=== Objective ===
From the listing below, tally the lines that include "render". Return only the total.

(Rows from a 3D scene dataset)
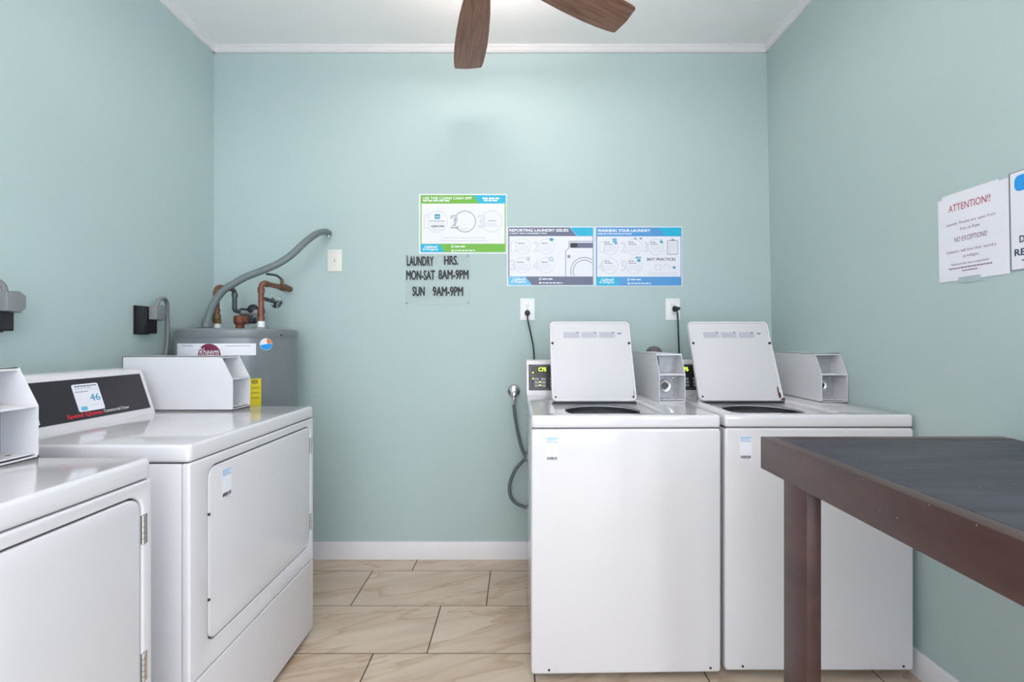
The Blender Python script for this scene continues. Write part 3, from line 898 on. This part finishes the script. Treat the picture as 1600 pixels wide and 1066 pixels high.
# ------------------------------------------------------------------ left wall outlets with dryer cords
def dryer_outlet(y0, which):
    x = XL; zb = EYE + .030; zt = EYE + .148
    t = thing('dryer_outlet', (x, y0 + .035, zb), 'black surface-mounted dryer outlet on the left wall, ' + which, 'outlet', 0, 'dryer outlets on the left wall')
    obj('housing', box(x + .0005, x + .045, y0, y0 + .071, zb, zt, .003), 'black', t, True)
    obj('face_plate', box(x + .045, x + .048, y0 + .006, y0 + .066, zb + .006, zt - .006, .001, 1), 'black_panel', t, True)
    obj('back_plate', box(x + .0005, x + .006, y0 - .004, y0 + .075, zb - .004, zt + .004, .001, 1), 'black', t, True)
def dryer_cord(y0, which, sg=1):
    x = XL + .049; yc = y0 + .030; zc = EYE + .122
    t = thing('power_cord', (x, yc, zc), 'thick grey dryer plug and looping cord, ' + which, 'power cord', 0, 'dryer cords on the left wall')
    oc = [(yc - .014, zc - .030), (yc + .026, zc - .034), (yc + .042, zc - .018), (yc + .042, zc + .020), (yc + .024, zc + .034), (yc - .014, zc + .028)]
    obj('plug', plate([oc], .034, lambda u, v, w: (x + .018 + w, u, v), .004), 'plug', t, True)
    p = [(x + .02, yc + sg * .005, zc + .028), (x + .020, yc + sg * .018, zc + .055), (x + .012, yc + sg * .055, zc + .068), (x - .001, yc + sg * .092, zc + .050), (x - .010, yc + sg * .104, zc - .01),
         (x - .010, yc + sg * .108, zc - .10), (x - .014, yc + sg * .100, zc - .20), (x - .012, yc + sg * .06, zc - .32), (x - .012, yc + sg * .03, zc - .52)]
    obj('cable', tube(p, .0085, True, 6), 'plug', t, True)
dryer_outlet(1.936, 'at left of the water heater')
dryer_cord(1.936, 'plugged in left of the water heater')
dryer_outlet(1.368, 'at the left picture edge')
dryer_cord(1.368, 'at the left picture edge', -1)

# ------------------------------------------------------------------ back wall plates, cords and valves
def wall_pt(px, py, w=0.0): return ((px - VX) * YB / F, YB - w, EYE + (VY - py) * YB / F)
def wall_plate(name, cx, cy, label, cat, mk):
    c = wall_pt(cx, cy); hw, hh = .0395, .0595
    t = thing(name, (c[0], YB, c[2] - hh), label, cat, 0, None)
    pl = plate([rrect(-hw, hw, -hh, hh, .004, 3)], .005, lambda u, v, w: (c[0] + u, YB - .003 + w, c[2] + v), .0015)
    obj('cover_plate', pl, mk, t, True)
    return t, c
t, c = wall_plate('jack_plate', 523.5, 407.5, 'ivory single jack plate under the end of the grey conduit', 'wall plate', 'ivory')
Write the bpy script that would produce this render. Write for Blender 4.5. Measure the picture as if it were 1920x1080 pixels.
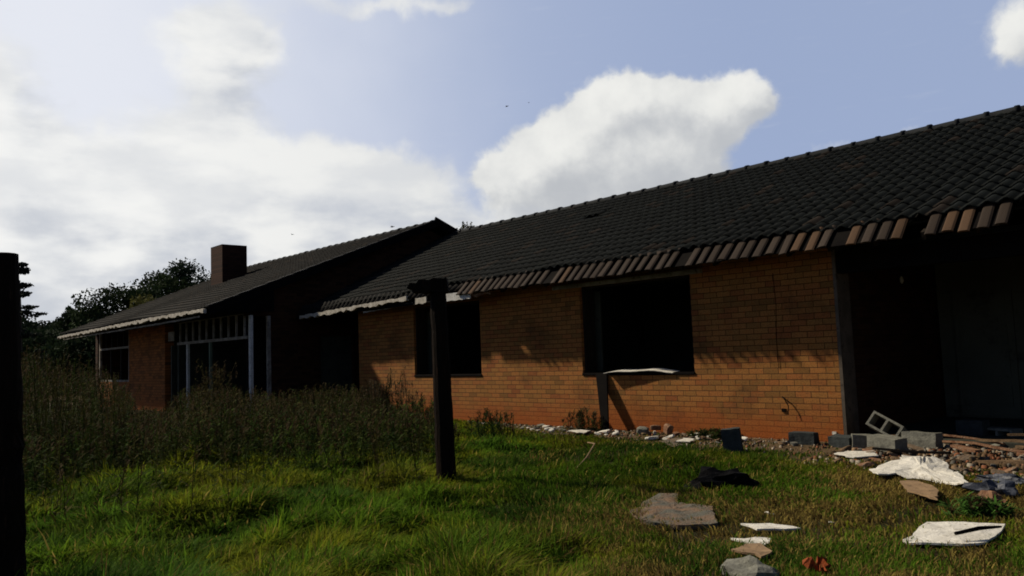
import bpy, math, random
import numpy as np
from mathutils import Vector, Matrix, noise as mnoise
R = math.radians
random.seed(7); rng = np.random.default_rng(7)
sc = bpy.context.scene
for o in list(bpy.data.objects): bpy.data.objects.remove(o)
col = sc.collection

# ------------------------------------------------------------------ camera
EYE = 1.4
cd = bpy.data.cameras.new('camera'); cam = bpy.data.objects.new('camera', cd); col.objects.link(cam)
M = [[0.6755814707, 0.0864002305, 0.7322053512], [0.7363641069, -0.0294401496, -0.6759446687], [-0.0368455405, 0.9958254252, -0.0835112479]]
cam.matrix_world = Matrix(((M[0][0], M[0][1], M[0][2], 0), (M[1][0], M[1][1], M[1][2], 0), (M[2][0], M[2][1], M[2][2], EYE), (0, 0, 0, 1)))
cd.sensor_width = 36; cd.lens = 1500/1920*36; cd.clip_start = .05; cd.clip_end = 6000
sc.camera = cam
sc.render.resolution_x = 1024; sc.render.resolution_y = 576
sc.view_settings.view_transform = 'Standard'; sc.view_settings.look = 'None'
sc.view_settings.gamma = 1; sc.view_settings.exposure = 0.0
sc.render.engine = 'CYCLES'
sc.cycles.filter_width = 1.8

# ------------------------------------------------------------------ world: sky with clouds
SUN_AZ, SUN_EL = 204.0, 40.0
W = bpy.data.worlds.new('World'); sc.world = W; W.use_nodes = True
nt = W.node_tree; nt.nodes.clear(); N = nt.nodes.new; L = nt.links.new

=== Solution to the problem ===
3